J. Michael Straczynski is several decades into a lucrative writing career in which he’s managed to work on pop culture mainstays like “Murder, She Wrote” and “He-Man,” lend his talents to a revitalizing run of The Amazing Spider-Man comics and create the sci-fi series “Babylon 5,” scripting close to 100 episodes over the show’s five seasons. Somehow, at this moment in his writing career, he’s managed to become even more successful.

With the release of Changeling, Straczynski’s first feature screenwriting credit and the latest directorial effort for Clint Eastwood, starring Angelina Jolie and John Malkovich, Straczynski has turned into a wanted man in Hollywood. His list of upcoming collaborators reads like the guest list at a Steven Spielberg dinner party: Tom Hanks, Ron Howard, Paul Greengrass, Tom Cruise, the Wachowski brothers. In between working on numerous scripts for these (now-fellow) A-listers, Straczynski took a break to speak with MM about his transformation into an in-demand Hollywood scribe and the challenges of trying to make the truly unbelievable real-life story of Christine Collins and her lost son seem believable.

Andrew Gnerre (MM): When I heard about the story I assumed that it was a well-known case to many, but that is clearly not true. How did you come across the material?

J. Michael Straczynski (JMS): I’d been a journalist for a number of years and at one point after leaving that to go into television, a source mentioned this case to me. After I got the initial hint about the story, I had to wait a number of years until I could really follow up on it.

After leaving “Jeremiah” for Showtime, I went off on my own and dedicated a full year to doing research and, you’re right, there are no books on the subject at all. I mean, there’s not much in the contemporary record at all. Usually the screenwriter who takes on the task of telling a true story, they have a book to work from. Here, I was literally down in the stacks and in the archive offices of city hall, county courthouse, criminal court house, the morgue, just going through thousands and thousands of pages of material. After I was done I had about 6,000 pages of documentation.

MM: When you say you dedicated an entire year to the script at that point, did you have any backing?

JMS: Oh, there was no backing at all. I always tend to go where my interests are going and to follow my interests and passions. I found out what this case was about. I thought that whether it’s a book or a screenplay or whatever, somehow this story must be told. So when I finished [the research] I let it sit for a bit and finally the story cracked as a screenplay. That’s how I wrote it and it ended up being sold almost immediately.

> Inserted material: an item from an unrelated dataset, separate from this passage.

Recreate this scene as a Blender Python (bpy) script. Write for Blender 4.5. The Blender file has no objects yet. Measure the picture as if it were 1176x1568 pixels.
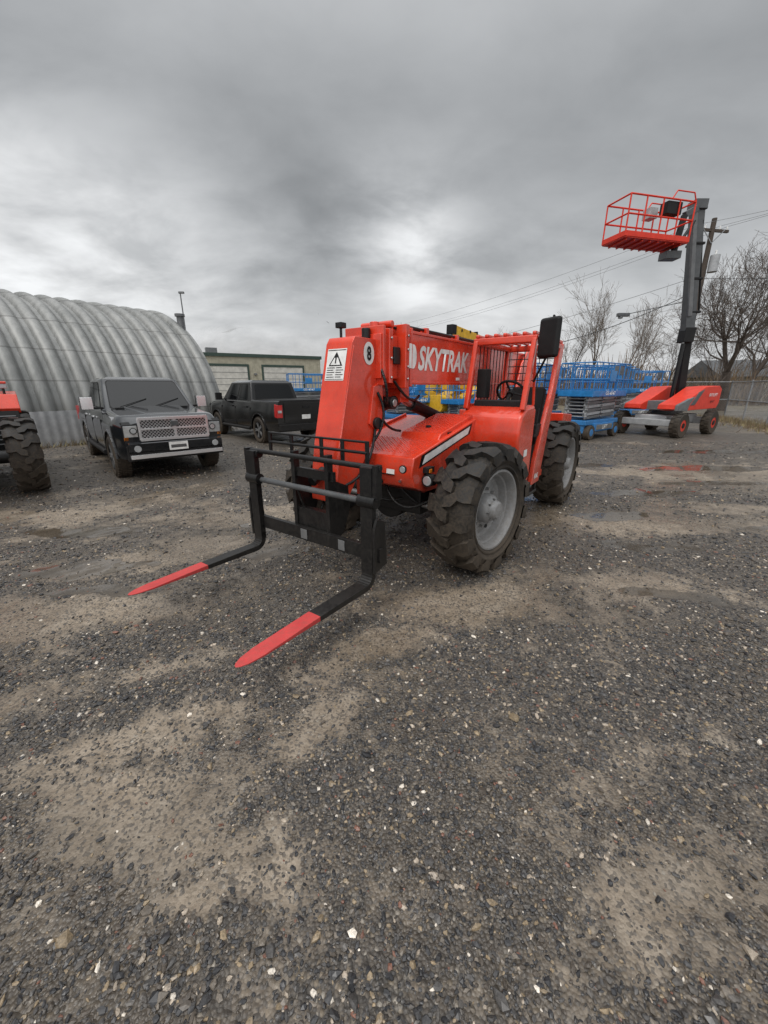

MM: How quickly was it sold?

JMS: Massively fast. I got it to my agent, he went over to [producer] Jim Whitaker and he handed it over to Ron [Howard] and they made an offer; it couldn’t have been more than three weeks, four weeks. It went almost immediately into production, which was even more bizarre.

MM: How many screenplays had you actually written before then?

JMS: Depends on what you mean by that question. I had worked in television for 20 years and during that period of time I made it a point to avoid the movie industry. I had been given the opportunity to write for them and I never did it just because film was always a crapshoot. You could spend years in development hell and never see anything ever get made, while with television it gets made; if you order 20 episodes you shoot 20 episodes and I liked that aspect of it.

I had written screenplays for myself and, this may sound weird, but I write just for myself, so I had about a dozen screenplays that I had written that no one will ever see that I just wrote to amuse myself. So I knew the form and when I finished up the screenplay, which was the first one I really had taken out, this was the result. It’s kind of remarkable to have your first screenplay get this kind of result.